In other fields of endeavor poverty has been the spur to action. Napoleon was born in obscurity, the son of a hand-to-mouth scrivener in the backward island of Corsica. Abraham Lincoln, the boast and pride of America, the man who made this land too hot for the feet of slaves, came from a log cabin in the Ohio backwoods. So did James A. Garfield. Ulysses Grant came from a tanyard to become the world’s greatest general. Thomas A. Edison commenced as a newsboy on a railway train.
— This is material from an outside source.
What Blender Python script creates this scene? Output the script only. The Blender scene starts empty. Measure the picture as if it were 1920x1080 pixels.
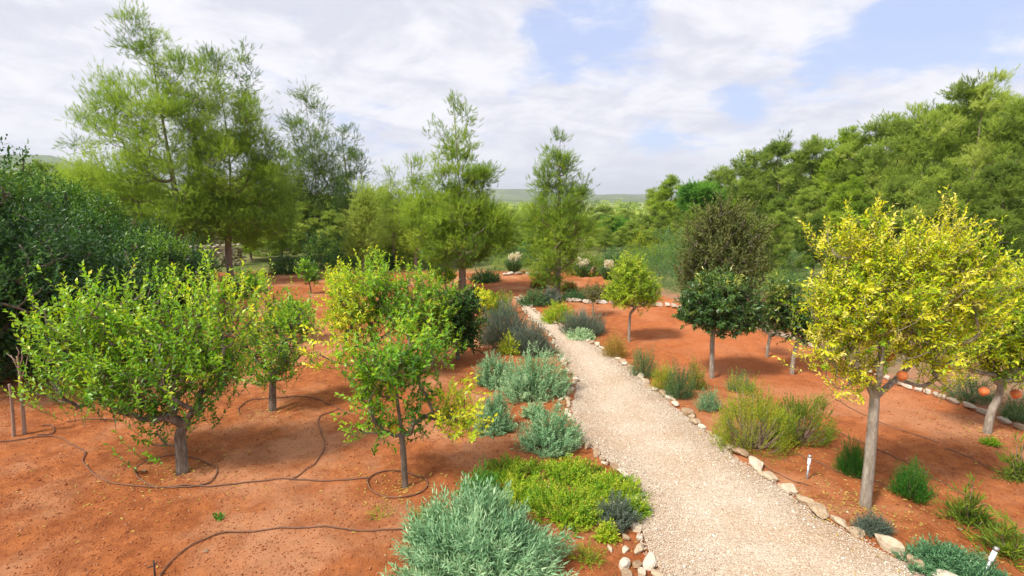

The examples of these men are incentives to action. Poverty thrust them forward instead of keeping them back. Therefore, if you are poor make your circumstances a means to an end. Have ambition, keep a goal in sight and bend every energy to reach that goal. A story is told of Thomas Carlyle the day he attained the highest honor the literary world could confer upon him when he was elected Lord Rector of Edinburgh University. After his installation speech, in going through the halls, he met a student seemingly deep in study. In his own peculiar, abrupt, crusty way the Sage of Chelsea interrogated the young man: “For what profession are you studying?” “I don’t know,” returned the youth. “You don’t know,” thundered Carlyle, “young man, you are a fool.” Then he went on to qualify his vehement remark, “My boy when I was your age, I was stooped in grinding, gripping poverty in the little village of Ecclefechan, in the wilds of [Transcriber’s note: First part of word illegible]-frieshire, where in all the place only the minister and myself could read the Bible, yet poor and obscure as I was, in my mind’s eye I saw a chair awaiting for me in the Temple of Fame and day and night and night and day I studied until I sat in that chair to-day as Lord Rector of Edinburgh University.”
Another Scotchman, Robert Buchanan, the famous novelist, set out for London from Glasgow with but half-a-crown in his pocket. “Here goes,” said he, “for a grave in Westminster Abbey.” He was not much of a scholar, but his ambition carried him on and he became one of the great literary lions of the world’s metropolis.